SYDNEY (Reuters) – Australia’s central bank would cut interest rates again “if needed” to support employment, wages growth and inflation, having already eased twice since June to a record low of 1%.

Minutes of the Reserve Bank of Australia’s (RBA) July policy meeting showed its board decided that cutting rates by another quarter-point, together with a similar move the previous month, would help speed up the economy.

While the door is ajar for further policy easing, the RBA is tight-lipped about the timing, as opposed to the past two months when it was more explicit.

“Lower interest rates would provide more Australians with jobs and assist with achieving more assured progress towards the inflation target,” according to the minutes released on Tuesday.

“The Board would continue to monitor developments in the labour market closely and adjust monetary policy if needed to support sustainable growth in the economy and the achievement of the inflation target over time.”

Australia’s A$1.9 trillion economy (1.04 trillion pounds) is expanding at its weakest pace since the global financial crisis, weighed by a long downturn in the property market and sluggish household consumption.

Financial markets <0#YIB:> have already priced in a real chance of another rate cut to 0.75% by year-end. Economists polled by Reuters prior to the July 2 meeting predicted a third cut in November.

“There is no clear signal on the timing of another rate cut and we continue to expect a 25-basis-point (bps) cut in November, with a risk of an earlier move depending on the labour market and inflation,” said Kaixin Owyong, Sydney-based economist at National Australia Bank.

Australia’s labour market is rapidly adding jobs but that is still not enough to pull the unemployment rate below 5% as more people are looking for work.

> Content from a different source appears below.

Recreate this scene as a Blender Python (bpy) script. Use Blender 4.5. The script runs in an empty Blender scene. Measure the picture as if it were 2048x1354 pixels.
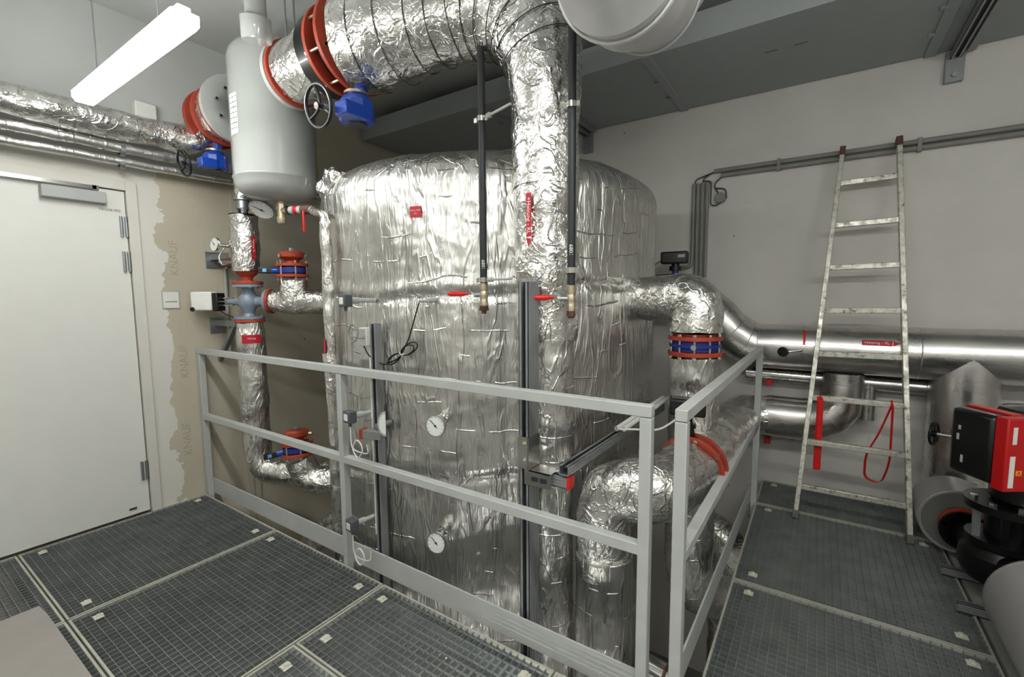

Data due on Thursday will likely show further employment growth in June with the jobless rate still stuck at 5.2%. That spare capacity is putting a lid on wage growth and inflation.


The RBA board noted that public sector investment in welfare schemes and infrastructure had helped boost first-quarter growth, a nudge to the newly re-elected government of Prime Minister Scott Morrison to do more.

RBA Governor Philip Lowe has openly called for more fiscal stimulus in recent public outings. So far, Morrison has downplayed the need for such support and stuck to plans for returning the budget to surplus in 2019/20.

That means, “the risk is that the burden continues to fall on the RBA,” said Royal Bank of Canada economist Su-Lin Ong, who sees the cash rate at 0.5% by 2020.

Tuesday’s minutes showed the board judged lower rates would support the economy by keeping the value of the Australian dollar lower than it would otherwise be, while also reducing borrowing costs for households and businesses.

Yet, despite two rate cuts since June the Aussie has risen from a 5-1/2 month trough of $0.6829 to current levels around $0.7040. The currency eased a bit after the minutes and was last at $0.7030.

The gains owe much to intense speculation the U.S. Federal Reserve will start cutting its rates this month, followed by other major central banks.

That suggests the RBA may have to ease yet further to prevent an unwelcome rise in the Aussie dollar.

For now, RBC’s Ong expects the RBA to shift to the sidelines as it assesses the impact of its cuts, government tax rebates and recent easing of mortgage lending rules.

“The timely confidence, housing, and consumption data are likely to be at the top of the RBA’s watch list in the coming months,” Ong added. “The RBA will be expecting some improvement and the onus is on the data to show this.”